Jimmy Raney / Two Jims And Zoot ( 米 Mainstream S / 6013 )
このレコードはモノラル盤が多く流通しているが、とにかく音がこもっていて音楽の良さがさっぱりわからず、残念なレコードの筆頭だった。
シブいメンツが揃った内容的には最高であるはずのレコードだが、まあ、音が悪い。ズートが入った盤なのに何とも残念だよなあということで、
エサ箱で見かける度に手にとっては見るものの「これ、音が悪いんだよなあ」とため息をついて、後ろ髪を引かれつつも毎回スルーしていた。
ところが、あまり見かけないステレオ盤が転がっていたので拾ってみると、これが音が良くてびっくり、目から鱗が落ちた。
ジミー・レイニーは右チャネル、ジム・ホールとズートは左チャネル、スティーヴ・スワロウとオジー・ジョンソンは真ん中、というよくある
中抜けのサウンドだけど、スピーカーから出る音は違和感なく定位しており、なにより楽器の音がハイファイでクリア。
特にいいのはズートで、深みのある淡くまろやかな音色がサイコーである。60年代のズートの演奏では、これが最も音がいいのではないか。
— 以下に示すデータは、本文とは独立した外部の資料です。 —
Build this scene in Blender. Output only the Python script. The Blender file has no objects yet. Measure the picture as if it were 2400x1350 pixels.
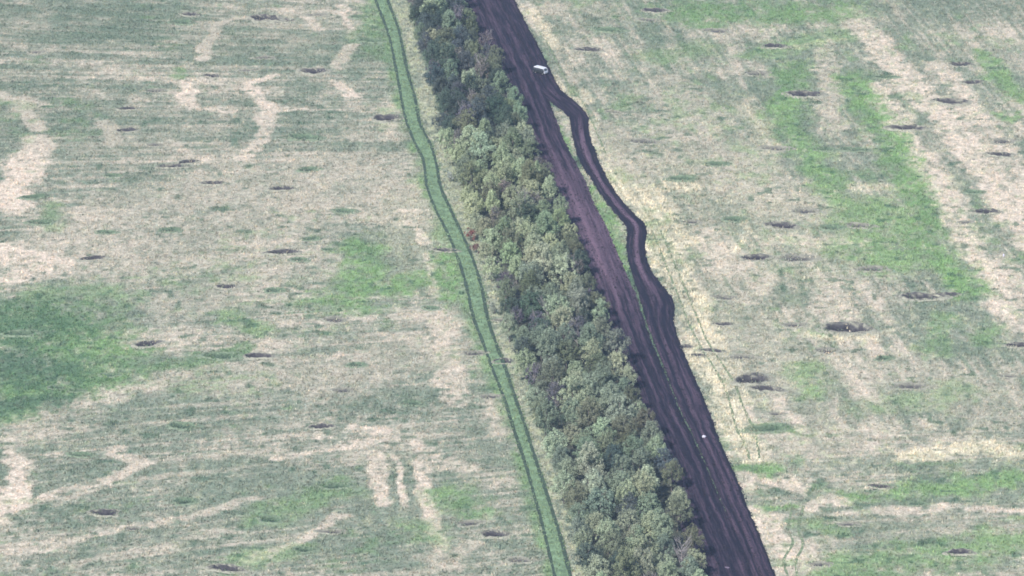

ツイン・ギターによる粗い網目の中をズートのテナーが悠々と揺蕩うように泳いでいく。ピアノレスなので全体が落ち着いた雰囲気で、
ひんやりと冷たい空気が漂う。趣味の良い人たちが夜中に集まって、静かに語り合っているような親密なムードがとてもいい。
知らない楽曲が多い中、ジム・ホール作の "All Across The City" の寂寥感に泣かされる。短く儚い演奏だが、ズートにしか出来ない究極のバラード
演奏が心に染みる。モノラルではわからなかったこのレコードの真価が、ステレオ盤を聴くことでようやくわかった。